Guardare “Tredici” e sentirsi in “Beverly Hills 90210”, non basta essere la serie di cui tutti parlano
Pubblicata il 31 marzo su Netflix, "13 reasons why", in Italia più nota come "Tredici", non smette di ricevere feedback positivi dal pubblico della internet tv. Della serie tratta dal romanzo omonimo di Jay Asher ne parlano davvero tutti, ma non basta. I temi trattati sono di quelli caldi, partiamo dai classici turbamenti dell'adolescenza fino al bullismo, la violenza di gruppo, la ghettizzazione del pensiero spontaneo, la distorsione della comunicazione verso il mondo esterno e l'eterna distanza tra genitori e figli. Tutto questo è concentrato nella storia di Hannah Baker, liceale morta suicida che lascia sette musicassette in cui spiega i tredici motivi del folle gesto.
I destinatari delle cassette sono alcuni dei compagni di scuola che Hannah reputa colpevoli del suo suicidio, tra questi Clay Jensen, mite ragazzino innamorato in segreto della ragazza suicida. Seguiremo il suo punto di vista, la sua ricerca a indizi, persone e comportamenti che, cassetta dopo cassetta, dipaneranno il quadro d'insieme e porteranno alla risoluzione dell'enigma: per quale motivo Hannah Baker si è tolta la vita? Ed è qui che la serie tv, partendo da ottime premesse, finisce per mancare il bersaglio. Perché "13 reasons why" perde l'occasione di affrontare i temi caldi dell'adolescenza con decisione e reale crudezza, decidendo di mostrare tutto solo in superficie. Episodio dopo episodio, sembra quasi di rivedere "Dawson's Creek", ma senza il triangolo Dawson-Pacey-Joey; il "Beverly Hills 90210" ma solo con il suicidio di Scott in continuo loop.
L'escamotage narrativo delle musicassette e dell'utilizzo del vecchio walkman, al tempo dei video Youtube che mostrano le reazioni dei bambini di oggi agli oggetti simbolo degli anni '80, rappresenta un mezzo come un altro per cavalcare strumentalmente anche in questa serie l'effetto ‘retro-nostalgia' che tanto piace ai 30enni (vedi "Stranger Things"). La tragedia, così, finisce per essere banalizzata e Hannah, di cassetta in cassetta, sembra trasformarsi quasi in una paradossale Jigsaw. Il suicidio alla fine ne esce spettacolarizzato, passa più per una vendetta punitiva collettiva che per un flusso di coscienza salvifico per sé stessa.
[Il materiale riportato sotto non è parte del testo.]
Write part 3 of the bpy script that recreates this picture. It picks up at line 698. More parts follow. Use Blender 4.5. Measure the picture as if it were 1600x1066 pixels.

Il problema del bullismo e dell'omofobia nelle scuole americane esiste ed è tra i temi in cima alle priorità dei dirigenti scolastici a stelle e strisce, al punto che il dibattito negli Usa è sul "far vedere o no" la serie agli studenti. Il problema esiste anche qui in Italia (75 suicidi in età adolescenziale solo nel 2015, dati Istat), ma senza l'edulcorata carrellata di atleti palestrati e cheerleader che vediamo nella serie Netflix.
Da qui l'occasione persa. I racconti di Hannah Baker finiscono per girare tutti sullo stesso punto: le incomprensioni, le parole non dette, lo schernimento. Turbamenti di una ragazza che ha paura del giudizio degli altri ma che non palesa mai alcun segno di malessere sincero, non c'è segno di depressione, non c'è alcun tipo di focus su segnali d'allarme come il progressivo disinteresse alla vita e agli affetti del quotidiano .
"Tredici" tutto questo non lo fa e preferisce nascondersi dietro la facile empatia di una narrazione che tocca tutti gli stereotipi, meno quello più doloroso e necessario. Questo finisce per tradire ogni premessa iniziale e lasciare per strada approfondimenti che – in una serie che parla e si rivolge soprattutto ai teenager di oggi – dovevano esserci per fare di questo show un reale capolavoro e non semplicemente ‘la serie di cui tutti parlano".